The byzantine world of state public utility commissions is also ground zero for bucking the racist, fossil fuel–dependent electricity system and designing democratic and affordable energy systems that serve the public’s interest. These black-box commissions—long dominated by regulators captured by fossil utilities and drowned in technical jargon to confuse the public—are the front line of deciding state energy policy.
Mass organizing of communities harmed by predatory utility rates, shutoffs, and fossil fuel pollution can force these commissions to respond to people, not monopoly utility providers that have stifled alternative distributed energy to protect their profits. State utility commissions can ramp up rooftop and community solar systems and other renewable energy sources that displace polluting fossil fuels; loosen the death grip of corporate utilities; and make electricity affordable, clean and democratic. This isn’t just a fight against the climate emergency—which can feel abstract to some people. It’s a fight against entrenched power that threatens people’s pocketbooks, their health, and their livelihoods.

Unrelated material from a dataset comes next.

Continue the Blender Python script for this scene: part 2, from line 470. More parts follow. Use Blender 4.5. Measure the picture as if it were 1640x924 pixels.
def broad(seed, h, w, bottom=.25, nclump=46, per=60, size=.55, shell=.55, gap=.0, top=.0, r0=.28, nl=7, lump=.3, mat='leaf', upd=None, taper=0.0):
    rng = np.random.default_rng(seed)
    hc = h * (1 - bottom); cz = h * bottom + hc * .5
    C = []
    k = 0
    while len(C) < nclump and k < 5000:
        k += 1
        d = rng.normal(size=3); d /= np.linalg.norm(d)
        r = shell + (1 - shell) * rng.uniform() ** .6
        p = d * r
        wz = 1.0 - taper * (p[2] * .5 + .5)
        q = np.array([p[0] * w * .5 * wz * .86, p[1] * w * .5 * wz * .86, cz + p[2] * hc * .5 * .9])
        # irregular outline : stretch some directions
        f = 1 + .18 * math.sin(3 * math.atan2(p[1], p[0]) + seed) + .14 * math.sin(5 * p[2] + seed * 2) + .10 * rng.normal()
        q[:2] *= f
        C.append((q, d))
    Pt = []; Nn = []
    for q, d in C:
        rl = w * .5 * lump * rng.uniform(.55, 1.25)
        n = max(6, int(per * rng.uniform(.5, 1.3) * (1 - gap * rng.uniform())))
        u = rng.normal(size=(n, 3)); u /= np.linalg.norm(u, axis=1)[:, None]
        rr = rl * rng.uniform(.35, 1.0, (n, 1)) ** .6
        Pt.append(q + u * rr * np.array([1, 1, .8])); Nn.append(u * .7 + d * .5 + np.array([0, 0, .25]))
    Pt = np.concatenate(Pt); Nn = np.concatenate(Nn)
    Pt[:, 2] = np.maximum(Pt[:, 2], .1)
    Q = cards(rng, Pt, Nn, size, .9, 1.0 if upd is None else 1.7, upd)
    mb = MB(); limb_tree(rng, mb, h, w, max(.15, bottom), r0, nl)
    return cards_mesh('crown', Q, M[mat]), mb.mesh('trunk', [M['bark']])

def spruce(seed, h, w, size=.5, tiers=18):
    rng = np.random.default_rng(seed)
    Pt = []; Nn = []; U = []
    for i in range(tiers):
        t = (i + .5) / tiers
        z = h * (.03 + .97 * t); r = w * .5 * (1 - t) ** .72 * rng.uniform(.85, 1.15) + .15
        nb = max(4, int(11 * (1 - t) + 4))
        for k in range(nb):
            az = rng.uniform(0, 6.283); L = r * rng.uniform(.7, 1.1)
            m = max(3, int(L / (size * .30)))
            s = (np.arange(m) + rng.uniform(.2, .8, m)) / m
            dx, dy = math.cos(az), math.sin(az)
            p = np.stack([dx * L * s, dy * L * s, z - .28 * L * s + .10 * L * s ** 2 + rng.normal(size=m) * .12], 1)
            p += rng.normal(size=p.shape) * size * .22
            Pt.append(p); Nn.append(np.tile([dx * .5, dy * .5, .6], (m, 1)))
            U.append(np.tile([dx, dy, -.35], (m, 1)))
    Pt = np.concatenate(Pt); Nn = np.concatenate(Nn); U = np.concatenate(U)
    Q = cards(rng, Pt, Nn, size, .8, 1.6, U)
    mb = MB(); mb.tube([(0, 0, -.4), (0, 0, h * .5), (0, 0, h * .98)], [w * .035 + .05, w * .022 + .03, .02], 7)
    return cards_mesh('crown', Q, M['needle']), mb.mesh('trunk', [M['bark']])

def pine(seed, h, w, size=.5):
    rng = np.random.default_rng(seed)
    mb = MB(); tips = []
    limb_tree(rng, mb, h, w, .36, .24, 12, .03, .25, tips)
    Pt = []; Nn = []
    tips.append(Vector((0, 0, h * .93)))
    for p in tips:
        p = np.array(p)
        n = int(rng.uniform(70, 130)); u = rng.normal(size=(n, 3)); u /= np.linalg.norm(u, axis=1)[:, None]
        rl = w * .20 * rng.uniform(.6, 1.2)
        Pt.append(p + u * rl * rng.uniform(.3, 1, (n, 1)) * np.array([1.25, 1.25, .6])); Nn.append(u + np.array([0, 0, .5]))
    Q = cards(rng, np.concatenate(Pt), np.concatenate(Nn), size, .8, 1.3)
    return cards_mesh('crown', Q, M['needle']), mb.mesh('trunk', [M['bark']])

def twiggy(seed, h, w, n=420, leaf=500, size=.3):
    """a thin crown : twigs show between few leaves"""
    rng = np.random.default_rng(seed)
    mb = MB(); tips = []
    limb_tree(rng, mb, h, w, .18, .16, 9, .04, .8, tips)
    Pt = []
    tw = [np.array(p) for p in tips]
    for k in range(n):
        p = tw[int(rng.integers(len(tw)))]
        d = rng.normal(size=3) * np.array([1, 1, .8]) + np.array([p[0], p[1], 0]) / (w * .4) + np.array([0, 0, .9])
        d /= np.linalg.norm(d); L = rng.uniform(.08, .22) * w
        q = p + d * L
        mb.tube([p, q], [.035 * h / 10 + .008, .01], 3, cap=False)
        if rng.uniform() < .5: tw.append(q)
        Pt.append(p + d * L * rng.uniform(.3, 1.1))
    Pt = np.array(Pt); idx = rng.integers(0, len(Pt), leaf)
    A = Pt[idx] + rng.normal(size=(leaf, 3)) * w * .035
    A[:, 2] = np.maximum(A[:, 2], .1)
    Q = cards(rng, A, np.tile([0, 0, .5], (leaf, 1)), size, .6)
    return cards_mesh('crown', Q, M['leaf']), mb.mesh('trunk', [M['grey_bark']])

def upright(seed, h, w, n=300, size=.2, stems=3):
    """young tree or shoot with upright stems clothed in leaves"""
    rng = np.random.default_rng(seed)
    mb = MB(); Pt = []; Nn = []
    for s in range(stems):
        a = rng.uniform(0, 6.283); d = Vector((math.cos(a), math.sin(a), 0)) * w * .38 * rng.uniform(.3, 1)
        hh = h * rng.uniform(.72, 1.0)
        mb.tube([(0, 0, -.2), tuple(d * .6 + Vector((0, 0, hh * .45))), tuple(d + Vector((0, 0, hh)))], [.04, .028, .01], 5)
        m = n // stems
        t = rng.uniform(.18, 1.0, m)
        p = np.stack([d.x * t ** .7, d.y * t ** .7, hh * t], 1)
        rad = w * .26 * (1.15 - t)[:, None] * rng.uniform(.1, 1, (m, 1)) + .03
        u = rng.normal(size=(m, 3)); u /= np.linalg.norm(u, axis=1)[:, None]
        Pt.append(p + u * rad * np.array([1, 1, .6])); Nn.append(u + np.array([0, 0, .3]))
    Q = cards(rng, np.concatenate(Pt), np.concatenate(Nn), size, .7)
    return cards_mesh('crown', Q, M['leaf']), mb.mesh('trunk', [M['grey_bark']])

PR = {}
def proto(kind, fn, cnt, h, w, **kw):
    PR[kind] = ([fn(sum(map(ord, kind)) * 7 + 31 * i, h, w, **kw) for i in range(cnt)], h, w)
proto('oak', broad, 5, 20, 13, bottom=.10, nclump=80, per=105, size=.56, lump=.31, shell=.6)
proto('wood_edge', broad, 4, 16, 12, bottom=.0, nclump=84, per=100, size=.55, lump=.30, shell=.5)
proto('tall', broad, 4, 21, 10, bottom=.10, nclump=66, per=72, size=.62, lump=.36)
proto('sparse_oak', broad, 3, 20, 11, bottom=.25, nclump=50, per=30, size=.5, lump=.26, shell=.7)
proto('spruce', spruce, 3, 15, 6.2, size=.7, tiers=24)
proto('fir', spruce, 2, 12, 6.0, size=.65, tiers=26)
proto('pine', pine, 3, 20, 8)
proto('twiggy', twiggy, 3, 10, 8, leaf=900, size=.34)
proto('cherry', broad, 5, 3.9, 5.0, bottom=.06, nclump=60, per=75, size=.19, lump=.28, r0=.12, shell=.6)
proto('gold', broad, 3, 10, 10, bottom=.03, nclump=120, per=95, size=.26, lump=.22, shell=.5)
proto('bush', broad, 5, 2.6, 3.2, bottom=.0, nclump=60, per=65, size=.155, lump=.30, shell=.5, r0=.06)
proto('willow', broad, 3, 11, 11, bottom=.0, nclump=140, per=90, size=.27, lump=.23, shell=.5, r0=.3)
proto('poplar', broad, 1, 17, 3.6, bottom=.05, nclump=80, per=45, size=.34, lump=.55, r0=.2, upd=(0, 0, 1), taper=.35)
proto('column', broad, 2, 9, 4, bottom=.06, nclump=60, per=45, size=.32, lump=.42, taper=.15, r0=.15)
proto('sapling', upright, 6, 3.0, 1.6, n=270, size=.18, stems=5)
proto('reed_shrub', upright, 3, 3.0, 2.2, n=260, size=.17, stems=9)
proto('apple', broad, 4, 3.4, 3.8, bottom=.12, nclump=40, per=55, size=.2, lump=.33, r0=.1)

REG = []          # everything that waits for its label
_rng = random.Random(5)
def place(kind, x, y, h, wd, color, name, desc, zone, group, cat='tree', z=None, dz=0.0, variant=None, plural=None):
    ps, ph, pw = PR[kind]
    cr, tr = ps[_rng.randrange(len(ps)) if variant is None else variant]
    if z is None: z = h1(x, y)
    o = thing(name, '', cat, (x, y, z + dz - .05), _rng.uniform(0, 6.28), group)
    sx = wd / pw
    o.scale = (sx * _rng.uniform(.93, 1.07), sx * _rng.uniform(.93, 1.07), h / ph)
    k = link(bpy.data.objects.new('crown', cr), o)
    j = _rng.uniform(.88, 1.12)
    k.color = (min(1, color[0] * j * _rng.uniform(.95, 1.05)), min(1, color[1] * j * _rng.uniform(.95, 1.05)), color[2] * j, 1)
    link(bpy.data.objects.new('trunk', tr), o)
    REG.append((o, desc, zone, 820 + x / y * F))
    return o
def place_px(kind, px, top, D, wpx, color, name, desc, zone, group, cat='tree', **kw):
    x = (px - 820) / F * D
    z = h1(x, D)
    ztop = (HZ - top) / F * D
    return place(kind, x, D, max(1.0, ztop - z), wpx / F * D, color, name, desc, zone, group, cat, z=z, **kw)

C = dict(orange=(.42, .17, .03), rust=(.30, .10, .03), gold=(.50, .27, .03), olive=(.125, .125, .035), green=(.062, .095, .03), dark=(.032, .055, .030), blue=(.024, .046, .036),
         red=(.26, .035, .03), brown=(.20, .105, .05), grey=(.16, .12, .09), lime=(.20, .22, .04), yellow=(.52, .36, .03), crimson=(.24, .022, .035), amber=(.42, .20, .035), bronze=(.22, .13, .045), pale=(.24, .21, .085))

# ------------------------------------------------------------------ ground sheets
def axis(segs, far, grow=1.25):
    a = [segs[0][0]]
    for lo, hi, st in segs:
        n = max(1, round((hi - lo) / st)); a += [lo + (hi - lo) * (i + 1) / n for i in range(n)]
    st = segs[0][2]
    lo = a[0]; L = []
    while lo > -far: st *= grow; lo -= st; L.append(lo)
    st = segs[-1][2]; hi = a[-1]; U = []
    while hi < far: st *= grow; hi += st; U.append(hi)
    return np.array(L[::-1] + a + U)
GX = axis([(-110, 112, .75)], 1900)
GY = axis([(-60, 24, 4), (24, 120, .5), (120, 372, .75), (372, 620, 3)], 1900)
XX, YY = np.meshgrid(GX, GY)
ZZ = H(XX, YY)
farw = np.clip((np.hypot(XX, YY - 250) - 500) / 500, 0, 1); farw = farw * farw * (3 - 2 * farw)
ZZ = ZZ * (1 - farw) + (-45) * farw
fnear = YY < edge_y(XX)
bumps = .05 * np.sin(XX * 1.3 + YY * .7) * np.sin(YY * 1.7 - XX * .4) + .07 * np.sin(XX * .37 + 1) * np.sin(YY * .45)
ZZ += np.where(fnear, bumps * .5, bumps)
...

While we are all trying to make sense of what happened and why, our next steps are clear. The status quo needs to change, and it’s up to us to organize a new, intersectional mass people’s movement that can create the momentum for and help design the systems that will get us there. It may be that my daughter’s strong kicks are her way of signaling that she’s raring to go. Fighting for a safe climate means fighting on every front for a chance of something that looks like justice.